The government hopes that private investors will participate in building these facilities through public-private partnerships.
Building
of Konza ICT city that was launched by former President Mwai Kibaki, is
expected to commence soon. This month, Deputy President William Ruto
launched the first phase of the city with a promise to create 17,000
direct jobs.
Galana/Kulalu irrigation project is expected to realise the first crop harvest from the 10,000 acres in February 2015.
The
government is expected to upscale the project from next year and
progressively cover the one million acres set aside under the plan.
The
Sh400 billion irrigation scheme has faced funding delays. However, an
Israeli firm, Agri Green signed a contract with the government to build
the “model farm” at a cost of $651 million (Sh55.3 billion).
When
completed, the project is projected to have 500,000 acres of land under
maize production, 200,000 acres under sugar cane farming, 150,000 acres
for beef and game animals, 50,000 acres under horticulture, 50,000
acres for dairy farming and the remaining 50,000 acres for growing
fruits.
The Ministry of Agriculture has said that many investors have shown interest in taking up part of the land for cultivation.
The
government signed a deal with Toyota Tsusho Corporation of Japan for
construction of Sh103 billion fertiliser plant in Eldoret, in September.

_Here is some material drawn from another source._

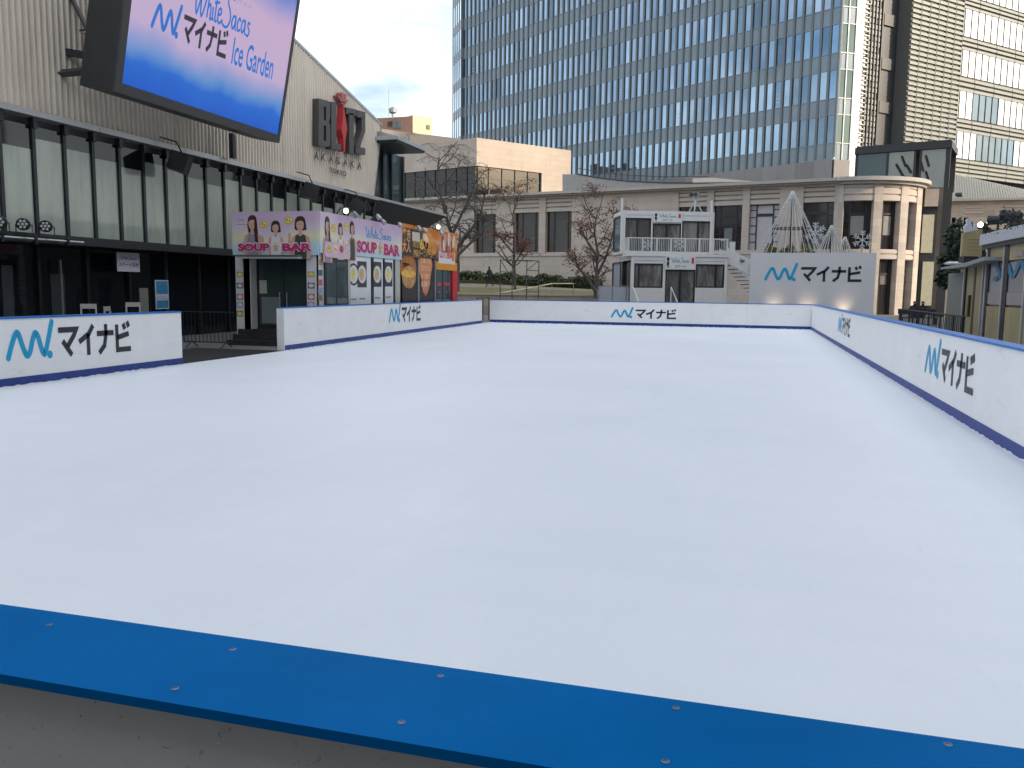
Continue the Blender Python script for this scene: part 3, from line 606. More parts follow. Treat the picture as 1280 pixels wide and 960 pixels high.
# small signs and furniture before the dark ground floor
def hung_sign(px0, py0, px1, py1, b, name, lab, cat, printer):
    a0, z1 = FH.on(px0, py0, b); a1, z0 = FH.on(px1, py1, b); o = FH.w((a0 + a1) / 2, b, z0)
    t = thing(name, lab, cat, o); m = MB(FH); m.box(a0, a1, b - .02, b, z0, z1); m.build('board', mat('lilac_white', (.62, .62, .68), .5, var=.03), t); printer(t, a0, a1, z0, z1, b); return t
def pr1(t, a0, a1, z0, z1, b):
    w_ = a1 - a0; h = z1 - z0; m = MB(FH); m.text('スケート受付', a0 + .06 * w_, z0 + .26 * h, .22 * h, b, b + .003, width=.88 * w_, bold=.03); m.build('lettering', mat('print_navy', (.02, .03, .16), .5, var=0), t)
    m = MB(FH); cursive(m, b, 5, a0=a0 + .14 * w_, z0=z0 + .62 * h, ww=.72 * w_, hh=.22 * h); m.build('lettering', mat('print_violet', (.28, .24, .38), .5, var=0), t)
sg1 = hung_sign(146, 315, 175, 340, -.4, 'reception_sign', 'pale sign with black Japanese lettering hung in the dark ground floor opening', 'sign', pr1)
m = MB(FH); a0, z1 = FH.on(148, 315, -.4); a1, _ = FH.on(173, 315, -.4); m.tube([FH.w(a0, -.41, z1), FH.w(a0, -.41, 2.7)], .008, 5); m.tube([FH.w(a1, -.41, z1), FH.w(a1, -.41, 2.7)], .008, 5); m.build('cord', black, sg1)
def pr2(t, a0, a1, z0, z1, b):
    h = z1 - z0; m = MB(FH); m.box(a0 + .03, a1 - .03, b, b + .003, z0 + .52 * h, z1 - .03); m.box(a0 + .03, a1 - .03, b, b + .003, z0 + .03, z0 + .30 * h); m.build('print', mat('poster_blue', (.05, .25, .46), .5, var=.25, scale=8), t)
    m = MB(FH); m.box(a0 + .03, a1 - .03, b, b + .003, z0 + .34 * h, z0 + .37 * h); m.box(a0 + .1, a1 - .1, b, b + .003, z0 + .42 * h, z0 + .44 * h); m.build('print', mat('poster_line', (.25, .4, .5), .5, var=0), t)
sg2 = hung_sign(194, 350, 211.5, 386, .2, 'notice_poster', 'blue and white notice poster on a stand before the dark glass', 'poster', pr2)
m = MB(FH); a0, z0 = FH.on(203, 386, .2); m.box(a0 - .03, a0 + .03, .12, .178, GZ, z0 + .6); m.box(a0 - .25, a0 + .25, 0, .3, GZ, GZ + .03); m.build('stand', black, sg2)
prt = thing('partition', 'pale upright panel standing among the chairs by the dark glass', 'panel', (-17.3, 20, GZ))
a0, z1 = FH.on(175, 360, .3); a1, _ = FH.on(185, 360, .3); m = MB(FH); m.box(a0, a1, .26, .3, GZ, z1); m.build('panel', mat('khaki_panel', (.22, .22, .19), .6, var=.05), prt); m = MB(FH); m.box(a0, a1, .1, .46, GZ, GZ + .04); m.build('foot', dark, prt)
def bar_chair(px, py, lab, turn):
    a, z = FH.on(px, py, .9); c = FH.w(a, .9, GZ); t = thing('bar_chair', lab, 'chair', (c.x, c.y, c.z), 'white chairs behind the left board')
    u = Vector((cos(turn), sin(turn))); fr = Frame((c.x, c.y), u); wm = mat('chair_white', (.46, .46, .42), .5, var=.05); h = z
    m = MB(fr); m.box(-.2, .2, -.2, .2, .62, .66); m.build('seat', wm, t)
    m = MB(fr); m.box(-.2, .2, -.22, -.19, h - .13, h); m.build('backrest', wm, t)
    for sx in (-.18, .18):
        for sy in (-.2, .18):
            m = MB(fr); m.box(sx - .022, sx + .022, sy - .02, sy + .02, GZ, .62 if sy > 0 else h - .13); m.build('leg', wm, t)
    return t
bar_chair(110, 380, 'white chair left of the other chairs, before the dark glass', .7)
bar_chair(143, 383, 'white chair turned sideways, right of the lone left one', 1.9)
bar_chair(167, 378, 'white chair closest to the pale upright panel', .8)
bf = thing('crowd_barrier', 'black metal crowd barrier in the gap between the two left boards', 'barrier', (-14, 19.6, GZ))
FB2 = Frame((-15.8, 20.4), (.99, .06)); a0 = FB2.on(229, 390)[0]; a1 = FB2.on(292, 390)[0]; zt = FB2.on(260, 390)[1]
m = MB(); m.tube([FB2.w(a0, 0, GZ + .15), FB2.w(a0, 0, zt), FB2.w(a1, 0, zt), FB2.w(a1, 0, GZ + .15), FB2.w(a0, 0, GZ + .15)], .02, 6); m.build('frame', black, bf)
for k in range(1, 13):
    aa = a0 + (a1 - a0) * k / 13; m = MB(); m.tube([FB2.w(aa, 0, GZ + .15), FB2.w(aa, 0, zt)], .010, 5); m.build('bar', black, bf)
for aa in (a0 + .25, a1 - .25):
    m = MB(); m.tube([FB2.w(aa, -.3, GZ), FB2.w(aa, 0, GZ + .17), FB2.w(aa, .3, GZ)], .018, 5); m.build('foot', black, bf)

# ------------------------------------------------------------------ soup stall
SX0, SY, SXS = -14.95, 22.2, -12.16
FB = Frame((SX0, SY), (1, 0)); FS = Frame((SXS, SY), (0, 1)); BWD = SXS - SX0
H_ = 3.80
soup = thing('soup_stall', 'white food stall with pastel picture fascia and glazed door on steps', 'food stall', ((SX0 + SXS) / 2, SY + 3, GZ))
wallw = mat('stall_white', (.62, .62, .64), .5, var=.04)
A = lambda px: FB.on(px, 330)[0]
Z = lambda px, py: FB.on(px, py)[1]
S = lambda px: FS.on(px, 330)[0]
SL_END = S(500)
m = MB(FB); m.box(.02, BWD - .06, -SL_END, -.42, GZ, H_ - .06); m.build('body', wallw, soup)
m = MB(FB); m.box(0, A(312), -.41, 0, GZ, 2.56); m.build('column', wallw, soup)
m = MB(FB); m.box(A(383), BWD - .002, -.41, 0, GZ, 2.56); m.build('column', wallw, soup)
# picture fascia, front and side
def fascia_mat(name, fr, z0, z1):
    return zramp(name, [(0, (.44, .62, .70)), (.24, (.50, .66, .70)), (.42, (.74, .70, .42)), (.56, (.66, .58, .62)), (.80, (.60, .46, .60)), (1, (.58, .42, .56))], z0, z1, noise=.7, rough=.45)
fm = fascia_mat('fascia_print', FB, 2.5, 3.85)
ff = MB(FB).box(-.03, BWD + .03, 0, .07, 2.55, H_ + .02).build('sign_panel', fm, soup)
fs = MB(FS).box(0, SL_END, .0, .07, 2.62, H_ + .02).build('sign_panel', fm, soup)
skin = mat('print_skin', (.62, .36, .27), .5, var=.04); hair = mat('print_hair', (.030, .020, .018), .5, var=.1); tshirt = mat('print_white', (.68, .67, .70), .5, var=.04); lace = mat('print_black_lace', (.05, .055, .05), .5, var=.4, scale=30)
magenta = mat('print_magenta', (.50, .015, .14), .45, var=.05); gold = mat('print_gold', (.62, .38, .16), .5, var=.2, scale=6); yellow = mat('print_yellow', (.75, .62, .15), .5, var=.3, scale=10)
lilac = mat('print_lilac', (.30, .24, .32), .5, var=.1); face_d = mat('print_brow', (.10, .05, .04), .5, var=0); lip = mat('print_lip', (.55, .12, .12), .5, var=0)
def portrait(fr, a, z, s, b, parent, long_hair, top, lean=0.0, arms='near', sx=1.0, tilt=0.0):
    """flat printed half figure: chin at (a, z); s = head height"""
    mats_ = [skin, hair, top, face_d, lip, tshirt]
    X = lambda v: a + v * s * sx; Zz = lambda v: z + v * s
    pl = lambda pts: [(X(x + tilt * max(0, y)), Zz(y)) for x, y in pts]
    m = MB(fr)
    if long_hair: m.prism(pl([(-.36, .95), (-.15, 1.16), (.15, 1.18), (.38, 1.0), (.46, .5), (.50, -.2), (.62, -1.1), (.30, -1.2), (.1, -.6), (-.35, -.3), (-.46, .3)]), b, b + .003, 1)
    else: m.prism(pl([(-.44, .9), (-.2, 1.15), (.2, 1.16), (.42, .95), (.52, .45), (.56, .05), (.25, .0), (-.3, .02), (-.5, .1), (-.48, .5)]), b, b + .003, 1)
    m.prism(pl([(-.78, -2.3), (-.86, -1.1), (-.72, -.55), (-.22, -.28), (.24, -.28), (.74, -.52), (.9, -1.1), (.8, -2.3)]), b + .003, b + .006, 0)       # shoulders and arms
    m.prism(pl([(-.50, -2.3), (-.54, -1.2), (-.42, -.42), (-.24, -.30), (0, -.50), (.24, -.30), (.44, -.42), (.56, -1.2), (.52, -2.3)]), b + .006, b + .008, 2)
    m.prism(pl([(-.13, .15), (-.15, -.3), (0, -.46), (.16, -.3), (.14, .15)]), b + .008, b + .0095, 0)
    m.ellipse(X(tilt * .5), Zz(.45), .335 * s * sx, .47 * s, b + .0095, b + .011, 0)
    m.prism(pl([(-.36, .55), (-.35, .95), (0, 1.10), (.35, .95), (.37, .5), (.28, .72), (.1, .80), (-.2, .74)]), b + .011, b + .0125, 1)
    for e in (-.14, .14): m.ellipse(X(e + tilt * .5), Zz(.50), .055 * s * sx, .022 * s, b + .011, b + .0125, 3, 8)
    m.ellipse(X(tilt * .2), Zz(.19), .085 * s * sx, .026 * s, b + .011, b + .0125, 4, 8); m.prism(pl([(-.025, .30), (.03, .30), (.0, .44)]), b + .011, b + .0122, 4)
    if long_hair: m.prism(pl([(.22, .8), (.40, .6), (.44, -.1), (.55, -1.05), (.26, -1.15), (.2, -.3)]), b + .011, b + .0125, 1)
    if arms == 'up':
        m.prism(pl([(-.8, -2.2), (-1.15, -1.6), (-1.05, -.65), (-.98, -.35), (-.84, -.35), (-.86, -.7), (-.76, -1.5)]), b + .011, b + .0125, 0); m.ellipse(X(-.94), Zz(-.35), .12 * s * sx, .2 * s, b + .0126, b + .014, 0, 8)
    if arms == 'bent':
        m.prism(pl([(.5, -2.2), (1.05, -1.7), (1.05, -.75), (.9, -.5), (.72, -.7), (.8, -1.5)]), b + .011, b + .0125, 0)
    m.build('portrait', mats_, parent)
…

The construction is expected to start next year, with the first stock
of NPK fertiliser expected to roll out from the plant in 2016.
In
preparation for a rise in spending on infrastructure, the government
increased the ceiling of borrowing from Sh1.2 trillion to 2.5 trillion
last month.
Implementation of these projects is
expected to put pressure on the shilling with increased import of
equipment and other key inputs.
“The importation of
equipment for construction will increase demand for forex which will
pile pressure on the shilling, potentially weakening it,” Mr Mutua said.
The
government has already secured $750 million from International Monetary
Fund to cushion the economy against shocks that may come as a result of
increased demand for dollars as construction materials are imported.
National
Treasury Cabinet secretary, Mr Henry Rotich, said the expansion of the
debt ceiling would provide headroom for expanded external borrowing to
finance the Sh327 billion standard gauge railway, 10,000 kilometre road
annuity programme, the 5,000MW electricity plan and fund projects under
Lappset.
He said the government would seek massive
financing to meet the cost of the country’s infrastructure development
in the second medium term plan 2013-2017. The government raised more
than Sh160 billion in its maiden Eurobond during the year.
“The
National Treasury on behalf of the government seeks to tap the recently
issued sovereign bond for an amount not exceeding $750 million to
finance ongoing development projects.
Further, the
disbursements of the SGR loans are expected to accelerate having
satisfied the conditions precedent to disbursements and thereby paving
the way for implementation of the project,” Mr Rotich said.
Debt ceiling
He
said the funds, together with upcoming disbursements of cash for other
projects will drive the quantum of external debt beyond the current
Sh1.2 trillion ceiling.
The minister said debt ceiling
for external debt had been raised from $10 billion (Sh800 billion) to
$14 billion (Sh1.2 trillion).
By September 30, the
government had disbursed outstanding nominal external debt stock at
Sh1.045 trillion against the set statutory ceiling of Sh1.2 trillion.
This implies that the government had only Sh155 billion, an amount that would have starved projects of funds.